Coca-Cola is a true Dividend King. The company has paid a dividend every quarter since 1920 and has increased the dividend for 55 straight years.

Based on the current quarterly payout of $0.40 per share, your 230,400 shares would be earning you $92,160 in income per quarter. That's $368,640 every year.

I don't know whether I'd be more pleased to own $12 million worth of the stock or receive a six-figure income compliments of Coca-Cola. That's a sweet reward for sticking with a company through a Great Depression, wars, and several recessions over the last century.

The company says that the secret formula for Coke has been locked up in a vault in a bank in Atlanta since 1925. If I was lucky enough to own that much Coke stock, I would hope so.
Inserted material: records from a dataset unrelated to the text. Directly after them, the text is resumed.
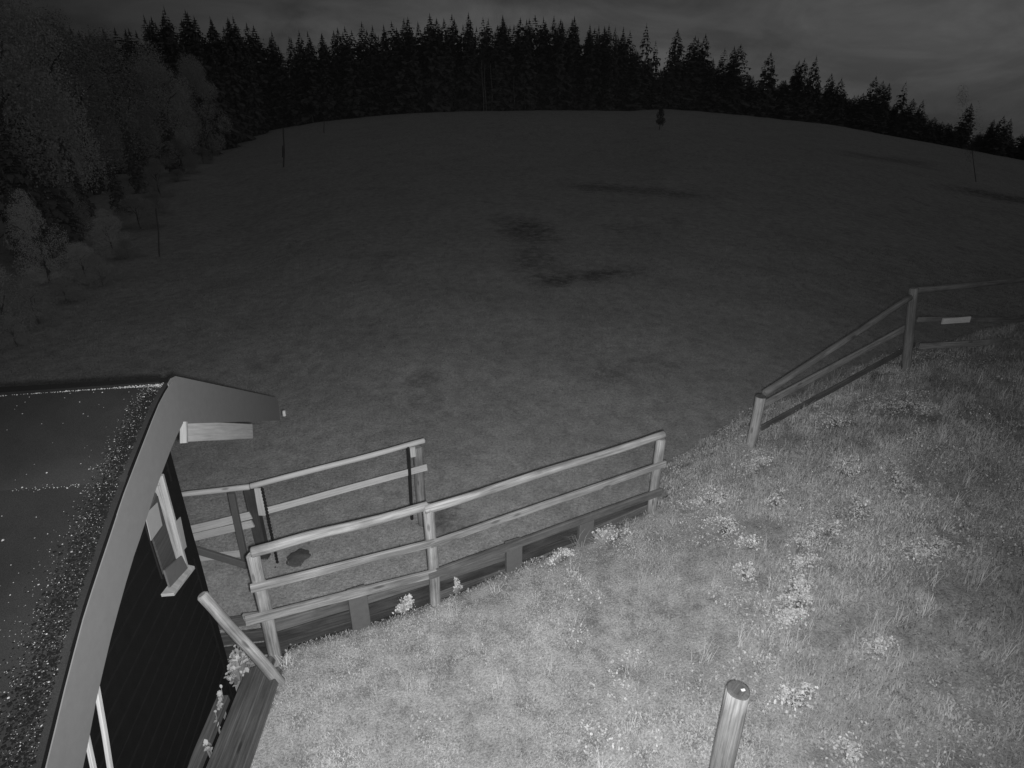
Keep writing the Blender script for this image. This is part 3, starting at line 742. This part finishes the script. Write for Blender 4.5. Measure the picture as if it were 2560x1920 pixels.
# far slope and its underside, open porch side
PF = (-3.35 + 1.86) / 2.67
def farp(s, w_, dz=0): return gp(s, -1.9 + PF * s + dz, -.012) + rd * w_
MB().poly_slab([farp(-.0, 0), farp(2.68, 0), farp(2.68, 6), farp(-.0, 6)], (0, 0, -1), .07).build('porch_roof', M['felt'], hut)
mb = MB(); rv = []
for i in range(13):
    w_ = .06 + i * .45; sl = -(.09 + .022 * w_)
    rv += [roofp(sl, w_, -.012), roofp(sl + .02, w_, .008), roofp(-.01, w_, .012), roofp(.06, w_, -.03), roofp(.02, w_, -.07), roofp(sl, w_, -.05)]
rf = [(i*6+k, i*6+(k+1) % 6, (i+1)*6+(k+1) % 6, (i+1)*6+k) for i in range(12) for k in range(6)] + [(0, 1, 2, 3, 4, 5), tuple(72 + k for k in (5, 4, 3, 2, 1, 0))]
mb.add(rv, rf); mb.build('ridge_board', M['rod'], hut)
# verge flashing
def strip(pts, off0, th, name, th2=.006):
    return MB().poly_slab([gp(s, z_, off0 + .014) for s, z_ in pts], rn, th2).build(name, M['flash'], hut)
NB = lambda s: -2.205 + .4385 * (s + .1)
joints = [(-.075, -1.22), (-1.21, -2.35), (-2.34, -3.9)]
for i, (sa, sb) in enumerate(joints):
    ms = [q for q in np.linspace(sa, sb, 9)]
    strip([(q, tp_(q)) for q in ms] + [(q, bt_(q)) for q in ms[::-1]], .0 + .0015 * i, .02, 'verge_strip')
strip([(-.10, -1.863), (-.03, -1.852), (.05, -1.870), (2.66, -1.870 + PF * 2.60), (2.72, -3.41), (2.66, -3.64), (-.09, -2.20)], -.022, .02, 'verge_strip')
MB().board(gp(2.70, -3.60, .05), gp(2.70, -3.53, .05), rn, .035, .03, seed=4).build('end_block', M['pale'], hut)
# pale barge board under the porch verge
MB().board(gp(-.04, -2.295, -.02), gp(1.55, -3.175, -.02), UPZ, .155, .03, seed=251).build('barge_board', M['pale'], hut)
MB().board(gp(-.10, -2.36, .0), gp(-.02, -2.22, .0), rn, .05, .04, seed=252).build('board_end', M['frame'], hut)
# lichen and grit along the verge and ridge
mbv = []; fl = []; cnt = 0
rg = np.random.default_rng(5)
def grit(n, fn_s, fn_w, smin, smax, name, mat_, lab):
    V_l = []; F_l = []
    octv = np.array([(1,0,0),(-1,0,0),(0,1,0),(0,-1,0),(0,0,1),(0,0,-1)], float); octf = [(0,2,4),(2,1,4),(1,3,4),(3,0,4)]
    for i in range(n):
        s = fn_s(); w_ = fn_w(s)
        if w_ < .03: continue
        p = np.array(roofp(s, w_, -.004)); r = rg.uniform(smin, smax) * (1 + (rg.random() < .05) * 1.0)
        b0 = len(V_l)
        for o_ in octv: V_l.append(tuple(p + o_ * r * rg.uniform(.6, 1.3, 3) * (1, 1, .6)))
        F_l += [tuple(b0 + q for q in f) for f in octf]
    me = bpy.data.meshes.new(name); loc = parent_world(hut)
    me.from_pydata([(v[0]-loc.x, v[1]-loc.y, v[2]-loc.z) for v in V_l], [], F_l); me.update(); me.materials.append(mat_)
    o = bpy.data.objects.new(name, me); COL.objects.link(o); o.parent = hut; tag(o, lab, kind='stuff')
M['lichen'] = plain('pale_lichen', .45, .3, 30); M['moss'] = plain('dark_moss', .007, .4, 40, 1)
def vw(s): return abs(rg.normal(.075 + .02 * abs(s), .03 + .042 * abs(s) ** .8))
grit(3000, lambda: -rg.uniform(.1, 3.2), vw, .0012, .0036, 'lichen', M['lichen'], 'pale lichen specks along the roof verge')
grit(9000, lambda: -rg.uniform(.2, 3.2), lambda s: abs(rg.normal(.055 + .022 * abs(s), .025 + .024 * abs(s))), .003, .008, 'moss', M['moss'], 'dark moss along the roof verge')
grit(300, lambda: -rg.uniform(.1, 3.0), lambda s: rg.uniform(.1, 3.2), .002, .0055, 'lichen', M['lichen'], 'scattered lichen specks on the roof felt')
RW = [0.0]
def ridge_s():
    RW[0] = float(rg.exponential(.45)); return -(.092 + .022 * RW[0]) - abs(rg.normal(0, .006)) - (RW[0] < .5) * rg.uniform(-.03, .03) * (1 - RW[0] * 2)
grit(420, ridge_s, lambda s: RW[0], .0025, .006, 'lichen', M['lichen'], 'pale lichen along the ridge')
grit(70, lambda: -.985 + rg.normal(0, .008), lambda s: .25 + rg.exponential(.5), .002, .005, 'lichen', M['lichen'], 'lichen along a felt joint')

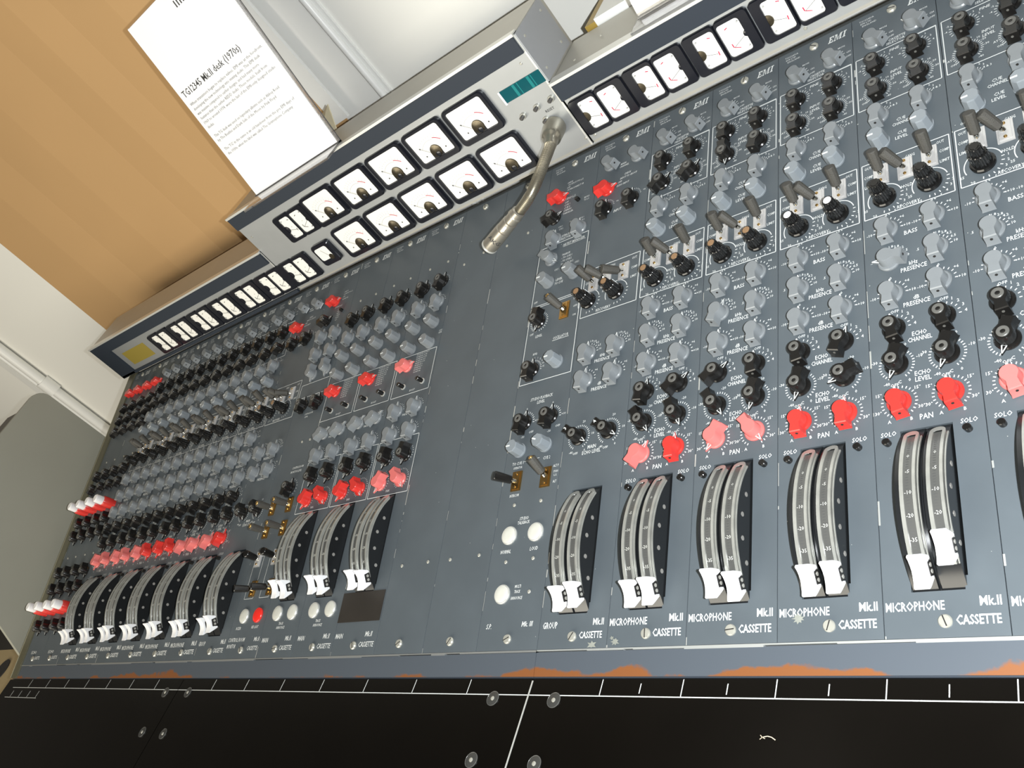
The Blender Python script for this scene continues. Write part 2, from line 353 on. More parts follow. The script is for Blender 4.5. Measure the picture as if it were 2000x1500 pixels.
for t_ in (-.0, ):
    for dy in (-.028, .028):
        s0 = len(cr.v); cr.lathe([(.02, 0), (.02, .005)], 12); cr.xf(Matrix.Translation((.072, dy, .035)) @ Matrix.Rotation(math.radians(90), 4, 'Y'), s0)
crv_me = cr.mesh('carriage_rivets', mat('pale_rivet', (.45, .44, .4), .4, .3))
wd = MB(); wd.add([(-.05, -.07, 0), (.05, -.07, 0), (.045, .07, 0), (-.02, .07, 0), (-.045, -.07, .05), (.045, -.07, .05), (.03, .06, .03), (-.015, .06, .03)], [(4, 5, 6, 7), (0, 1, 5, 4), (1, 2, 6, 5), (2, 3, 7, 6), (3, 0, 4, 7)])
wedge_me = wd.mesh('end_stop', mat('grey_end_stop', (.36, .35, .33), .5, .2))
def fader(par, pos=(.585, .585), off=0):
    h = place('fader', hous_me, par, (0, off, 0)); place('rivets', riv_me, h)
    for i, (a_, b_, c_) in enumerate(rail_one):
        u0 = (.312, .545)[i] + .098
        place('fader_rail', a_, h); place('scale_strip', b_, h); place('scale_marks', c_, h)
        t = math.asin((pos[i] - VC) / RA); p = arcp(u0, t, RA + .02)
        place('fader_handle', hand_me, h, p, (-t, 0, 0)); place('carriage', car_me, h, p, (-t, 0, 0)); place('carriage_rivets', crv_me, h, p, (-t, 0, 0))
        place('end_stop', wedge_me, h, (u0 - .0, .515, -.04))
    return h

# ------------------------------------------------------------------ faceplates
def ticks(mb, u, v, a0, a1, n, r0=.135, r1=.165, wd=.008):
    for i in range(n):
        a = math.radians(a0 + (a1 - a0) * i / (n - 1)); s_, c_ = math.sin(a), math.cos(a)
        mb.line((u + r0 * s_, v + r0 * c_), (u + r1 * s_, v + r1 * c_), wd, .004, 1)
def nums(mb, u, v, items, r=.20, cap=.03, **k):
    for lab, a in items:
        a = math.radians(a); text(mb, lab, u + r * math.sin(a), v + r * math.cos(a), cap, **k)
def frame(mb, u0, u1, v0, v1, wd=.011):
    for a, b_ in (((u0, v0), (u1, v0)), ((u1, v0), (u1, v1)), ((u1, v1), (u0, v1)), ((u0, v1), (u0, v0))): mb.line(a, b_, wd, .004, 1)
def plate(slot=True, off=0):
    mb = MB(); T = -.045; x0, x1, y0, y1 = .004, .996, 0.0, 7.80
    if slot:
        a, b_, c, d = .25, .72, .395 + off, 1.945 + off
        mb.box(x0, a, y0, y1, T, 0); mb.box(b_, x1, y0, y1, T, 0); mb.box(a, b_, y0, c, T, 0); mb.box(a, b_, d, y1, T, 0)
        mb.box(b_ - .03, b_, c, c + .12, T, -.0005)
    else: mb.box(x0, x1, y0, y1, T, 0)
    return mb
def worn(mb, seed, amt=1.0):
    rr = random.Random(seed); y = 0
    while y < 7.7:
        L = rr.uniform(.05, .6)
        if rr.random() < .34 * amt: mb.line((.011, y), (.011, min(7.78, y + L * rr.uniform(.1, .7))), rr.choice((.008, .012, .018)), .003, 2)
        y += L
    for _ in range(int(7 * amt)):
        x, y = rr.uniform(.03, .97), rr.uniform(.05, 7.6); mb.rect(x, x + rr.uniform(.004, .012), y, y + rr.uniform(.004, .012), .003, 2)
def head(mb, small='TG12345/A'):
    emi(mb, .80, 7.655); text(mb, small, .19, 7.71, .028, bold=0); text(mb, 'EMI LTD', .18, 7.665, .028, bold=0); text(mb, 'ENGLAND', .22, 7.62, .028, bold=0)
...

The formula that makes Coca-Cola is obviously invaluable. It's estimated that if all the ounces of Coke ever produced were put in eight-ounce bottles and laid end to end, they could create a bridge to the moon and back 2,051 times. That's nearly half a billion miles of bottles.

As for those Coke bottles, there was genius thinking behind their conception. The iconic contour shape of the old Coke bottles was first designed in 1915, and the shape had a specific purpose. The Coca-Cola Company wanted the bottle to be unique so that "it could be recognized by feel in the dark or identified lying broken on the ground."

No question, great marketing and a universally appealing flavor have made Coca-Cola one of the greatest consumer stocks to own over the last century.